Mike, general counsel and corporate secretary for The Standard, said his company wanted to build a relationship with a local high school. Carole saw an opportunity and invited Mike and his colleagues to visit.

Thus an extraordinary partnership was born between the school and The Standard, the second-largest company headquartered in Oregon.

Open Meadow's reports list more than 50 corporations that have offered their support in the last year - whether with donations, work experience or other help. Among them all, The Standard's partnership stands out, for the strength of the company's commitment and the incredible variety of ways the relationship has blossomed.

"Cool things are coming out of it that are great for us, and satisfying to those on the other end," Carole said. "There's no formula. It's looking for things that emerge and making them happen."

Gregg Harrod, an assistant vice president at The Standard, now serves as the chair of Open Meadow's Board of Directors. Despite the two partners' vastly different sizes, they both share a culture of building personal relationships. He called the partnership "a golden opportunity to participate in education by supporting a school where the mission is to give kids a second chance.

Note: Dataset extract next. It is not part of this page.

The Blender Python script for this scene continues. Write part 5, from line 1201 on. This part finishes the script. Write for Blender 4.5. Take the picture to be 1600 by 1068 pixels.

That aligns well with The Standard's tradition of lending a helping hand where it is really needed."

With strong support from their CEO, high-level officers at The Standard joined a partnership team, a group able to implement the ideas that just keep coming:

    • Employees helped students practice job-readiness skills, putting them through mock interviews and advising them on resume writing.
    • Open Meadow employees were invited to join The Standard's classes on Excel, Microsoft Office and other computer programs.
    • A team of 13 IT specialist audited Open Meadow's technology needs, and when the company upgraded its own systems, it donated more than 130 desktop computers to the school.
    • The company's strategic planner is helping the school update and create a more professional organizational strategic plan.
    • Students joined company employees for the "Sand in the City" sculpture contest in Pioneer Courthouse Square, and for SOLV's Oregon beach clean-up.
    • When The Standard sponsored PICA's Time Based Art Festival, they arranged to have Crutchmaster Bill Shannon perform at the high school.
    • Employees have joined students' advocate groups - sort of an empowered homeroom - as mentors and friends, pitching in on the groups' service projects and celebrating birthdays.
    • Open Meadow staff work with The Standard's PR experts on their publications and press releases.
    • Company officers have helped with fundraising - with Mike Winslow even hosting a dinner and selling his own artwork to benefit the school.

And then there were the internships. Both Crystal and Zinette heard about Open Meadow from friends, applied and were accepted. Under Open Meadow's philosophy of an education integrated with real-world experience, all students participate in internships - working in all sorts of fields, with landscape architects, veterinary technicians, auto mechanics or website designers.

That's how Crystal and Zinette started at The Standard - as interns, just three days a week for two hours at a time. Their supervisor, John Carrington, was immediately impressed with the dynamic young women. They learned so quickly he had a hard time keeping two steps ahead with their training program, and John quickly came to count on their extra help. By the summer, he had hired them on, and now they are full-time, permanent employees looking to begin a career.

It's been a great experience on both sides. "We're a bunch of middle-aged computer operators," John said. "They gave us a whole new perspective."